Some educators tire of teaching in the shadow of lawsuits. |
The threat of being sued has always been in the back of modern educators’ minds—a small voice warning them not to stray too far onto potentially litigious ground. But during the past few years, the field of education has come to resemble a legal minefield, and educators’ caution has metastasized, becoming outright paralysis.
That’s the conclusion of a bipartisan legal-reform group crusading against the “legal fear” that organizers say diverts schools’ attention from the mission of educating children. “It’s the anaconda in the chandelier that stares down and makes you refrain from saying what you would otherwise say,” said San Diego City Schools superintendent Alan D. Bersin. “We’ve created a due process system that defeats progress rather than serves it.”
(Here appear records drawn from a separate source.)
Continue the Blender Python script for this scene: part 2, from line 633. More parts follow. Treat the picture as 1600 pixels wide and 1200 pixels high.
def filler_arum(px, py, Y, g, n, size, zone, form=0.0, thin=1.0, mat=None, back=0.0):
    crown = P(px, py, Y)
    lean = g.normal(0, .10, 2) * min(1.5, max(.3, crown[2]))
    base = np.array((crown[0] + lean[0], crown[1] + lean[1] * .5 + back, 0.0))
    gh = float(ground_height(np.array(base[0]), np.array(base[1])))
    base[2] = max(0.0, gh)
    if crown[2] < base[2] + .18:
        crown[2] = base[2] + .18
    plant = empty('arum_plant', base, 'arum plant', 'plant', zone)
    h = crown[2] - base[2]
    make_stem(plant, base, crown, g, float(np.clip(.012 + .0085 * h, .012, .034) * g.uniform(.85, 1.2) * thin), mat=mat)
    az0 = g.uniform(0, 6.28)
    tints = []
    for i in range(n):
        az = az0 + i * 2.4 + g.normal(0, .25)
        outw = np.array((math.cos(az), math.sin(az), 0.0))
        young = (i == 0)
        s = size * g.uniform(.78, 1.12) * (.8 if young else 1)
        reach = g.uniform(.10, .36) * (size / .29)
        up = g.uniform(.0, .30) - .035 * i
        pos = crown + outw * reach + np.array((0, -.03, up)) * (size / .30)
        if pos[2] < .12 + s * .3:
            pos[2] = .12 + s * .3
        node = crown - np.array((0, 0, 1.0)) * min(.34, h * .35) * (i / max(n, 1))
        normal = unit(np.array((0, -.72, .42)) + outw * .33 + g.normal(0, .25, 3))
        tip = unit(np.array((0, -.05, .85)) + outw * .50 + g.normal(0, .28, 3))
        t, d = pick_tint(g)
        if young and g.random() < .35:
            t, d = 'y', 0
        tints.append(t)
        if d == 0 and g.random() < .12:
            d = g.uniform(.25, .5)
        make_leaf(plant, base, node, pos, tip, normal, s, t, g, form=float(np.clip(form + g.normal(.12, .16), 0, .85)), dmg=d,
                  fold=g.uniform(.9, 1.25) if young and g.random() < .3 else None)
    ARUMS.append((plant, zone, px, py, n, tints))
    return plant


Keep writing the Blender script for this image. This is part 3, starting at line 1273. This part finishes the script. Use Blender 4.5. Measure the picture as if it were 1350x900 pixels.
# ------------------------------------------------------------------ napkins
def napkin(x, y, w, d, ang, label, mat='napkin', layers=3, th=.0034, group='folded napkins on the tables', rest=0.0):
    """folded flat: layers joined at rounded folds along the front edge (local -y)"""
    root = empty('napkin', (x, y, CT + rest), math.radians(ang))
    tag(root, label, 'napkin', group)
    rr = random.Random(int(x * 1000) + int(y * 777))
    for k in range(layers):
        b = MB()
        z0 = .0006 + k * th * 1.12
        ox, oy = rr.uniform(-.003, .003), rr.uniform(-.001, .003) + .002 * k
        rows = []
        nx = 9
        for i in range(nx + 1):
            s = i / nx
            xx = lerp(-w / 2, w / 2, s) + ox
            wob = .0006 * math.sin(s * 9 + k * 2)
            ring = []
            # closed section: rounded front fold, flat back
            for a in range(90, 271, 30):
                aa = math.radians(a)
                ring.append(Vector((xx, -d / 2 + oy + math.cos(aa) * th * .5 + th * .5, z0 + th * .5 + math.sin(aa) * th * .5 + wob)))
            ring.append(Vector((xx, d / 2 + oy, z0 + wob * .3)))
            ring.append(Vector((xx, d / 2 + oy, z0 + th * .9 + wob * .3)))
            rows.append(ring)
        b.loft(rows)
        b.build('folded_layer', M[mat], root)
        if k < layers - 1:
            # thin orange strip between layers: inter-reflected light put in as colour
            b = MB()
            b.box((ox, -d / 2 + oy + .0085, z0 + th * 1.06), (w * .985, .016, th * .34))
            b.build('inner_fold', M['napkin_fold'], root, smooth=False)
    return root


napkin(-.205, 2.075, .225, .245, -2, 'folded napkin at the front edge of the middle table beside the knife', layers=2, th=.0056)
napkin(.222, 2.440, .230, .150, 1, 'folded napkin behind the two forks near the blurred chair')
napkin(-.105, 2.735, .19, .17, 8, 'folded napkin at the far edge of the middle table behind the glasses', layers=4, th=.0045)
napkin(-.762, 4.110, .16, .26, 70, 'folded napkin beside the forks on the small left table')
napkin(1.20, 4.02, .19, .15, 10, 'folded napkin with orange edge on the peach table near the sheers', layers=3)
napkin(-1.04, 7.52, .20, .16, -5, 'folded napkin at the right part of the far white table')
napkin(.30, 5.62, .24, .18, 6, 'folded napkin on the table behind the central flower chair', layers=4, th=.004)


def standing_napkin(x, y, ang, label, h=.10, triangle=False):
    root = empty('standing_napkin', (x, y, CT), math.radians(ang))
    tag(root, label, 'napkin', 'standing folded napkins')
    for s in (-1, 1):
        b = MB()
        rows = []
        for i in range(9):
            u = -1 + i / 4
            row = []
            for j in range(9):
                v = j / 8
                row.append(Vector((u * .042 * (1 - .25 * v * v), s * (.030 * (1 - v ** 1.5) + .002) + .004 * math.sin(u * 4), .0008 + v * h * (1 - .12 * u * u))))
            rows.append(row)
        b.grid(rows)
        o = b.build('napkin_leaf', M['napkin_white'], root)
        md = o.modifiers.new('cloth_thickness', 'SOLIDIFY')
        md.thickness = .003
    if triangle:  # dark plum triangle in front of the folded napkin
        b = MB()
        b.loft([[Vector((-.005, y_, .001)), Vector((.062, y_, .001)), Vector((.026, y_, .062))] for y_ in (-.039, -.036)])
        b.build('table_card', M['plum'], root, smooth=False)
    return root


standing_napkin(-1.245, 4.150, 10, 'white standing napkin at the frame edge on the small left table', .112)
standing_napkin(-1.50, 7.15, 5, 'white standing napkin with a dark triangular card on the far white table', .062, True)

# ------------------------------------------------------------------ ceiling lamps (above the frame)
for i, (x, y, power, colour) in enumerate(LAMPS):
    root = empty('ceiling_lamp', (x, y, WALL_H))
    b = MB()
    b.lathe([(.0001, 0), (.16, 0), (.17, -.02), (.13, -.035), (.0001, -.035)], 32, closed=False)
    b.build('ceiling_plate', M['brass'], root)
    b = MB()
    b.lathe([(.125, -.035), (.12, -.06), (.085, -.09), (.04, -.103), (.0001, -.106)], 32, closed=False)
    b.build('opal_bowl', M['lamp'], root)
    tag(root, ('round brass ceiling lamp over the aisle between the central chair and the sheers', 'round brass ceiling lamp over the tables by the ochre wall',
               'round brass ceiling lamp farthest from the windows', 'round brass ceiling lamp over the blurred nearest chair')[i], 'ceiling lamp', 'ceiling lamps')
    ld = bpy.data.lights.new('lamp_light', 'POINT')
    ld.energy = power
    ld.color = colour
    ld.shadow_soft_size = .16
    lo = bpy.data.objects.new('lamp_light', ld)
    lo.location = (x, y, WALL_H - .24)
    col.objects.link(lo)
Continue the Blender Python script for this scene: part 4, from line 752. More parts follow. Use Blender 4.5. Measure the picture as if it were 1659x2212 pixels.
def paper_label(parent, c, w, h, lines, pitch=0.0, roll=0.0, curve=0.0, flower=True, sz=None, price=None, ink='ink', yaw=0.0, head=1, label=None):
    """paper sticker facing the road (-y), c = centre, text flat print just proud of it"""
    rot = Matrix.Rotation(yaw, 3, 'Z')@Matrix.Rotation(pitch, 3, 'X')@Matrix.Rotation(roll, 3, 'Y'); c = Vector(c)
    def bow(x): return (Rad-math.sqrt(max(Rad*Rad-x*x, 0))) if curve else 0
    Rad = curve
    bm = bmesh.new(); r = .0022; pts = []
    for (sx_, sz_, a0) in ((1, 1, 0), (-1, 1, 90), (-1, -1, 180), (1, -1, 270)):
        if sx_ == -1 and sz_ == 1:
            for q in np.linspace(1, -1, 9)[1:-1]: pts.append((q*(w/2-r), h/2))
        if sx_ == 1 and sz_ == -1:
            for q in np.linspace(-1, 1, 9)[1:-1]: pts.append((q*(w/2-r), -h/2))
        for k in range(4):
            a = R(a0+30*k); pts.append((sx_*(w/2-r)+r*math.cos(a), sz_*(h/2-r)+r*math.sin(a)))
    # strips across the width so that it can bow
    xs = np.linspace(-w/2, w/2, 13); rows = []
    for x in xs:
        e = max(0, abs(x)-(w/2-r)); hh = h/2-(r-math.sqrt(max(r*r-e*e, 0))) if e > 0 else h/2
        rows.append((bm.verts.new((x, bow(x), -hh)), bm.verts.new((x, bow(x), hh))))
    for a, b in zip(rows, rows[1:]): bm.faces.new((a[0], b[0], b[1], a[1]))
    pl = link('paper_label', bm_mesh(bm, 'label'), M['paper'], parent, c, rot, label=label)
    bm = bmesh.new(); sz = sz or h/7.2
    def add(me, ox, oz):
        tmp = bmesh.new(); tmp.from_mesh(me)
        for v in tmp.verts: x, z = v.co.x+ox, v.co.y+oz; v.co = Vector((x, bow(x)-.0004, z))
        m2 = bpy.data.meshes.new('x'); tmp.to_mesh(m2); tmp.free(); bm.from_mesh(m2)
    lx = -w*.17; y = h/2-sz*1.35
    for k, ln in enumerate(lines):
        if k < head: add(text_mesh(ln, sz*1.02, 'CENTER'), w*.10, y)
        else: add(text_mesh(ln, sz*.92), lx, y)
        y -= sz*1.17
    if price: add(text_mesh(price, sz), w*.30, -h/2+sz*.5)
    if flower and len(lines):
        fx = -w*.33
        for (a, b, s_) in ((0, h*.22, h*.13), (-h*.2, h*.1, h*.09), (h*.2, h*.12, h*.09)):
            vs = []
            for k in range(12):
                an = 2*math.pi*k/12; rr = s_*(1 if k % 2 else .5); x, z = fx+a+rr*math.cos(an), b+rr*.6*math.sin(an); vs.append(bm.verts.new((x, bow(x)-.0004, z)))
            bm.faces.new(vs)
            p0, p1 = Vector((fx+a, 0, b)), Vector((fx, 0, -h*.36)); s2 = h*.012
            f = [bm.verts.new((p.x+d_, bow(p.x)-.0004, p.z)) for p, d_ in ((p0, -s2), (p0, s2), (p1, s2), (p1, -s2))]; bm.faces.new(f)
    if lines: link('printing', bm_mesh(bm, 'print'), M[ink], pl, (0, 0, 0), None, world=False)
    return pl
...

Bersin was among the speakers at a forum held this past fall at the Brookings Institution in Washington, D.C., to discuss the question, “Is Law Undermining Public Education?” Organized by the New York City-based Common Good, the forum brought together social scientists and education leaders and released a report on the subject by Public Agenda, an opinion-research organization also based in New York City. Drawn mainly from research on three focus groups in Illinois and New York state, the study found that teachers and principals were highly concerned about accusations of abuse. Educators in the focus groups also voiced a strong belief that “litigation and due process requirements often give unreasonable people a way ‘to get their way.’” For many administrators, “avoiding lawsuits and fulfilling regulatory and due process requirements is a time-consuming and often frustrating part of the job,” the report says.
Common Good’s founder, New York City corporate lawyer and best- selling author Philip K. Howard, opened the forum with a call for support of his group’s “radical mission": to free people from being so worried about ending up in court that they “go through their day looking over their shoulder and stop doing what they think is right.... It diverts teachers from doing what they do best, which is to be themselves and focus on the children,” he said.
Richard Arum, a panelist and associate professor of sociology at New York University who wrote Judging School Discipline: The Crisis of Moral Authority, said the legal straitjacket many educators find themselves straining against is a fairly recent phenomenon. The legal climate for schools started to shift in the late 1960s and early 1970s, Arum said, when many students challenged disciplinary actions related to political protest or other free-speech issues. Because of legal precedents established during that era, he said, courts have since handled far more challenges to disciplinary actions stemming from general misbehavior, as well as incidents involving alcohol, drugs, weapons, and violence.
While the courts often side with schools in such cases, Arum said, they have fueled caution among educators about disciplining students.
No one on the panel urged a return to the way schools operated before the 1960s, however. Speakers were quick to laud the advances lawsuits have forced upon education over the years, from desegregation to the accommodation of disabled students. “Litigation in the realm of public education really does have an exceptionally honorable history,” said Deborah Wadsworth, the recently retired president of the nonpartisan Public Agenda. Still, she added, “it is also true that excessive litigation has teachers and principals literally walking on eggshells.”
It’s perhaps because of that honorable history, Wadsworth said, that educators are more hesitant than other frequently sued professionals to advocate reform. To many, the current situation seems “preferable to the days when students had no rights,” she told the forum. “They have concerns about tilting things in the other direction and are suspicious of the motives of people seeking change.” David Schoenbrod, a professor at New York Law School in New York City, said Congress should consider requiring limits and sunset provisions for court decrees on school issues. “We need something like a school litigation reform act,” he argued.
Yet for all the obstacles that lawsuits have created for educators, law itself may be the only remedy for excessive litigation. “I wish it would be easy to get out of the quagmire we’re in,” Bersin said. “But we are a system of laws, and it’s going to take the law to get us out of this.”